I’ve seen my grandad smooth warped wood boards with a draw knife. Also seen him remove thick layers of paint with one.

Any hand tool requires lots of practice. I’ve used a draw knife before and never got the results my grandad did.

The reason why you’re not getting satisfaction from the belt sander is because varnish likes to melt into a belt clogging mess. They sell open mesh sanding belts which eliminates the problem.

My suggesting is to use a paint scraper, then some nice gel stripper.

Paint remover and a scraper. I generally use zip strip. Once you get the majority of the finish removed, hit it with the sander, on the slowest speed.

Paint isn’t, varnish is. I have experience with that. Varnish will clog up the planer blades pretty quick and make a mess. The blades get hot and melt the varnish, that’s why the OP’s buddy won’t let him use his planer. Running painted boards through a planer makes a mess that is a pain to clean. I only use my planer on unfinished wood now.

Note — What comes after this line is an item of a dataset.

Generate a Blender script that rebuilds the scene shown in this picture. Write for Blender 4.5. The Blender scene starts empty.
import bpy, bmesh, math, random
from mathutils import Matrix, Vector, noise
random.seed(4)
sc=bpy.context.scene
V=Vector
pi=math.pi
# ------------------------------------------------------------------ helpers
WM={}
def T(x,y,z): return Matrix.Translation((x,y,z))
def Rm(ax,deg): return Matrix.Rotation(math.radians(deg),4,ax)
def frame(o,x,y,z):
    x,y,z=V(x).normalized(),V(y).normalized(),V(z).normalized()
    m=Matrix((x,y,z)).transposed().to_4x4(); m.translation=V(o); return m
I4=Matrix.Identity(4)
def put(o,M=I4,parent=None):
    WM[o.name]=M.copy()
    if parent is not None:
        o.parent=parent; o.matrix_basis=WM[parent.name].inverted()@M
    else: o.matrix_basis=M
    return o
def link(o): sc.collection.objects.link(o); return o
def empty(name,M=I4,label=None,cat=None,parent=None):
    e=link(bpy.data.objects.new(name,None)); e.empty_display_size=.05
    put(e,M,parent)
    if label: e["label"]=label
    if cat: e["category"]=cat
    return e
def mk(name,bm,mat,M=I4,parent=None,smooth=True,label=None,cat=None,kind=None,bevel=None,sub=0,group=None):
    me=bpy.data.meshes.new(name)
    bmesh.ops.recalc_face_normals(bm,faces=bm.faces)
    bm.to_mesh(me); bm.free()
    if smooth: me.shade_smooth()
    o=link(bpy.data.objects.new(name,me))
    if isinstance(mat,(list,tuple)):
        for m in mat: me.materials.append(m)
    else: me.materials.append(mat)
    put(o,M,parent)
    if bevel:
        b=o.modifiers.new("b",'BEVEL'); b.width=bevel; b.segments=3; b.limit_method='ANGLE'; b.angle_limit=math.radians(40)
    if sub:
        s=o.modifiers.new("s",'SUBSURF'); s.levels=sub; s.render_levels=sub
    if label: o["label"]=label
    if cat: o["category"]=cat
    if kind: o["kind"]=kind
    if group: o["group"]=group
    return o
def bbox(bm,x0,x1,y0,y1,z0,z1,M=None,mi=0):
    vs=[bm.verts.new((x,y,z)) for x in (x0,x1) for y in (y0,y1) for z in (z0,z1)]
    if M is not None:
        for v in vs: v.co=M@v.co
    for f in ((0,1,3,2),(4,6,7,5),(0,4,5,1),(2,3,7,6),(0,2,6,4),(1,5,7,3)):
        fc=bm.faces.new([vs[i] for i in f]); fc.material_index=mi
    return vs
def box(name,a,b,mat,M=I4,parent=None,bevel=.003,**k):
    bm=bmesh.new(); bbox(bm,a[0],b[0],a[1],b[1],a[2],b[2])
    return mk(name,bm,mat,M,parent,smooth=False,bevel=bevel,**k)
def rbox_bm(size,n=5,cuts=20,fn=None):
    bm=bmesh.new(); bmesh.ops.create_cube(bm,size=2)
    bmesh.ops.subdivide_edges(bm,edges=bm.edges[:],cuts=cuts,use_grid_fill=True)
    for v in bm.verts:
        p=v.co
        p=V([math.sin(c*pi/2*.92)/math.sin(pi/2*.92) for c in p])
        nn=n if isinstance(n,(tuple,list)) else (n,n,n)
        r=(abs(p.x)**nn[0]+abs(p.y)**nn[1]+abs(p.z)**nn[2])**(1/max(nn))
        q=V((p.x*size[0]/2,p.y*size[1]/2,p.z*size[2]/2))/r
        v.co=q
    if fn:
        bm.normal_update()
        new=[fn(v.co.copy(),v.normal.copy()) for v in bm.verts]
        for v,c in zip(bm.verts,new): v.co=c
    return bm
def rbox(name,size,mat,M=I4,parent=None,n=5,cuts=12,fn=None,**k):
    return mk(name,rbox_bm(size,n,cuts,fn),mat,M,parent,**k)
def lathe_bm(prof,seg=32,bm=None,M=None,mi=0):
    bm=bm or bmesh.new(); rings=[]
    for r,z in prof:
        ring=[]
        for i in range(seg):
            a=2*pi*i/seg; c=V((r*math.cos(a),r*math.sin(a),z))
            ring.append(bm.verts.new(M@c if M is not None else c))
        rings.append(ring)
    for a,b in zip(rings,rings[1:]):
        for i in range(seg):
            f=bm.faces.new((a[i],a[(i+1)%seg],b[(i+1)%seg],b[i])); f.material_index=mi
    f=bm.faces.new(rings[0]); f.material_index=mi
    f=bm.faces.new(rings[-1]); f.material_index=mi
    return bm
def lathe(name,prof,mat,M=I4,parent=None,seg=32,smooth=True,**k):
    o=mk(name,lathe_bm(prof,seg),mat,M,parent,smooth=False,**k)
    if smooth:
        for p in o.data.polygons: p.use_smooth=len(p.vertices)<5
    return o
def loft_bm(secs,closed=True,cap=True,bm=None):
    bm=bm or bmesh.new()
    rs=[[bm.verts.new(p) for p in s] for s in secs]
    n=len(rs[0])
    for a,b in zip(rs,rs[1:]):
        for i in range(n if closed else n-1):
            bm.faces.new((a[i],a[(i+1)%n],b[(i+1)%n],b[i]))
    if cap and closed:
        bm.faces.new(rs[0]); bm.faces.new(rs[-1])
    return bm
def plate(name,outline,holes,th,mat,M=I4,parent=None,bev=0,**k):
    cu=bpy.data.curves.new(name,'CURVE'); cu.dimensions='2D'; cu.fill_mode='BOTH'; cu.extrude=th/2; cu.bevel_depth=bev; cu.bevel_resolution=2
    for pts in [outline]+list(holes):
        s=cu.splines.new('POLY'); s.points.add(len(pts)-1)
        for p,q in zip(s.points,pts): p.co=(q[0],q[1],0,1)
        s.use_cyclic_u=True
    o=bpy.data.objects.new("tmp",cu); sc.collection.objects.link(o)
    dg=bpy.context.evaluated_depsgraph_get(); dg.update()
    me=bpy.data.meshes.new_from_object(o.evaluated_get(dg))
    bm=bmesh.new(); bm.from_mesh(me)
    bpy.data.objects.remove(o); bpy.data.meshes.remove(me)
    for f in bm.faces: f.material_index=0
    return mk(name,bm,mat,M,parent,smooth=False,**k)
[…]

Here is another vote for paint remover.

Another danger to watch out for: Hidden metal in the board.
Old wood often contains hidden nails, screws, and staples. These are often flush with the surface and painted over.

As far as using the plane goes, sharpen it well, stone the corners of the iron a little to give a tiny radius on each side, set the height correctly, and try to plane with the grain (in the direction where the blade doesn’t dig in).

Grab a carpenter’s pencil and scribble all over your board before you plane. That way you can tell where you have been.
This is particularly useful when you are planing in multiple passes. You can scribble on the board, take it down a little, and then scribble again and plane again so that you can make sure you aren’t skipping any areas.

The trick is to push down on the heel of the plane, and pull it toward you. Push down too hard on the front, and it will dig in and gouge. Too little and you would get no bite. But yes, the problem is making dips and hollows with a shorter plane.

As a suggestion, you might use a hand plane just to remove the surface paint, not to make it perfect. This would also prove to your friend that there are no hidden nails in the board. Then he could confidently complete the job with the big power planer. After than you could lightly sand to remove the power planer “waves”.

To remove the finish and paint, you should use a #80 scraper plane rather than a normal block or jack plane.

Once you are down to bare wood, run the boards through your friend’s power planer.

If you do this sort of thing a lot, you might want to look at Craigslist for planers. It is not uncommon to see them for under $100.